→ Exercise aim
Write out the full listing again, exactly as it stands.
● ● ● ● ●
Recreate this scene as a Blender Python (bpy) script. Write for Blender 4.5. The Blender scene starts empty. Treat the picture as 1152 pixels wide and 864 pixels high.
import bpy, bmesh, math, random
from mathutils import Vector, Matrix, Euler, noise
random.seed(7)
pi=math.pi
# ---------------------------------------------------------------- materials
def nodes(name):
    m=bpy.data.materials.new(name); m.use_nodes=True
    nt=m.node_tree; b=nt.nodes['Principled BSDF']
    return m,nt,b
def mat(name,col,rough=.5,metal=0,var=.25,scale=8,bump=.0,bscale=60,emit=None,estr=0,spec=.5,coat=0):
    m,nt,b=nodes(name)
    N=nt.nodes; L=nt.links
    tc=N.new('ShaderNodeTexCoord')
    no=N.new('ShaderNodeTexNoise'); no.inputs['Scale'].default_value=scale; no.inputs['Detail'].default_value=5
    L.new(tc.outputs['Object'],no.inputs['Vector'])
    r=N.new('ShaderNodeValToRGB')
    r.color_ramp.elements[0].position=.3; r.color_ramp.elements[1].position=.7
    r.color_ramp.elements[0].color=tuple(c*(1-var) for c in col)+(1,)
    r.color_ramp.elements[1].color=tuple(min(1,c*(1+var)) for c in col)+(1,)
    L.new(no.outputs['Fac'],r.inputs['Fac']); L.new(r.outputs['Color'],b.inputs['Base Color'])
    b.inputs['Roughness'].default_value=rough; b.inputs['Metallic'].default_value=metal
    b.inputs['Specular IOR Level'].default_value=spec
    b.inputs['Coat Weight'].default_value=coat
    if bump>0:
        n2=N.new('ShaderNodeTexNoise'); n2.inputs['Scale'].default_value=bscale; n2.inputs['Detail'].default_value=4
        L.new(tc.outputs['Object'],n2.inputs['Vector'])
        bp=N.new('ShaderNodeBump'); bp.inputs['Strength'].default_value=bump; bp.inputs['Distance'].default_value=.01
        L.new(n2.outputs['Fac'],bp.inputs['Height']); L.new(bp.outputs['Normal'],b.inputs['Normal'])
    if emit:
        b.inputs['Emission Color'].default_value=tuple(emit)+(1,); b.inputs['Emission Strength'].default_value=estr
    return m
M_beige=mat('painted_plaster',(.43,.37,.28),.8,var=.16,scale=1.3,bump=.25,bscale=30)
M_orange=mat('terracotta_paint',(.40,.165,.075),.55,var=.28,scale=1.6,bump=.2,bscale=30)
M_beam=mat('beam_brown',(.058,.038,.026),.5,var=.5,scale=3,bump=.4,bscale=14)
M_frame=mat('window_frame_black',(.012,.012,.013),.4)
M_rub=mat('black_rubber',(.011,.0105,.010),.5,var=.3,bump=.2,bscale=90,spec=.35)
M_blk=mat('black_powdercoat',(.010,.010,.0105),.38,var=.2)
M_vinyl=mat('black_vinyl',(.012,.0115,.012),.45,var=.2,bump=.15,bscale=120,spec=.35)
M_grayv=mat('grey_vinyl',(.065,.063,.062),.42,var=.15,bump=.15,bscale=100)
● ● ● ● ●
→ Reply to the exercise
Recreate this scene as a Blender Python (bpy) script. Write for Blender 4.5. The Blender scene starts empty. Treat the picture as 1152 pixels wide and 864 pixels high.
import bpy, bmesh, math, random
from mathutils import Vector, Matrix, Euler, noise
random.seed(7)
pi=math.pi
# ---------------------------------------------------------------- materials
def nodes(name):
    m=bpy.data.materials.new(name); m.use_nodes=True
    nt=m.node_tree; b=nt.nodes['Principled BSDF']
    return m,nt,b
def mat(name,col,rough=.5,metal=0,var=.25,scale=8,bump=.0,bscale=60,emit=None,estr=0,spec=.5,coat=0):
    m,nt,b=nodes(name)
    N=nt.nodes; L=nt.links
    tc=N.new('ShaderNodeTexCoord')
    no=N.new('ShaderNodeTexNoise'); no.inputs['Scale'].default_value=scale; no.inputs['Detail'].default_value=5
    L.new(tc.outputs['Object'],no.inputs['Vector'])
    r=N.new('ShaderNodeValToRGB')
    r.color_ramp.elements[0].position=.3; r.color_ramp.elements[1].position=.7
    r.color_ramp.elements[0].color=tuple(c*(1-var) for c in col)+(1,)
    r.color_ramp.elements[1].color=tuple(min(1,c*(1+var)) for c in col)+(1,)
    L.new(no.outputs['Fac'],r.inputs['Fac']); L.new(r.outputs['Color'],b.inputs['Base Color'])
    b.inputs['Roughness'].default_value=rough; b.inputs['Metallic'].default_value=metal
    b.inputs['Specular IOR Level'].default_value=spec
    b.inputs['Coat Weight'].default_value=coat
    if bump>0:
        n2=N.new('ShaderNodeTexNoise'); n2.inputs['Scale'].default_value=bscale; n2.inputs['Detail'].default_value=4
        L.new(tc.outputs['Object'],n2.inputs['Vector'])
        bp=N.new('ShaderNodeBump'); bp.inputs['Strength'].default_value=bump; bp.inputs['Distance'].default_value=.01
        L.new(n2.outputs['Fac'],bp.inputs['Height']); L.new(bp.outputs['Normal'],b.inputs['Normal'])
    if emit:
        b.inputs['Emission Color'].default_value=tuple(emit)+(1,); b.inputs['Emission Strength'].default_value=estr
    return m
M_beige=mat('painted_plaster',(.43,.37,.28),.8,var=.16,scale=1.3,bump=.25,bscale=30)
M_orange=mat('terracotta_paint',(.40,.165,.075),.55,var=.28,scale=1.6,bump=.2,bscale=30)
M_beam=mat('beam_brown',(.058,.038,.026),.5,var=.5,scale=3,bump=.4,bscale=14)
M_frame=mat('window_frame_black',(.012,.012,.013),.4)
M_rub=mat('black_rubber',(.011,.0105,.010),.5,var=.3,bump=.2,bscale=90,spec=.35)
M_blk=mat('black_powdercoat',(.010,.010,.0105),.38,var=.2)
M_vinyl=mat('black_vinyl',(.012,.0115,.012),.45,var=.2,bump=.15,bscale=120,spec=.35)
M_grayv=mat('grey_vinyl',(.065,.063,.062),.42,var=.15,bump=.15,bscale=100)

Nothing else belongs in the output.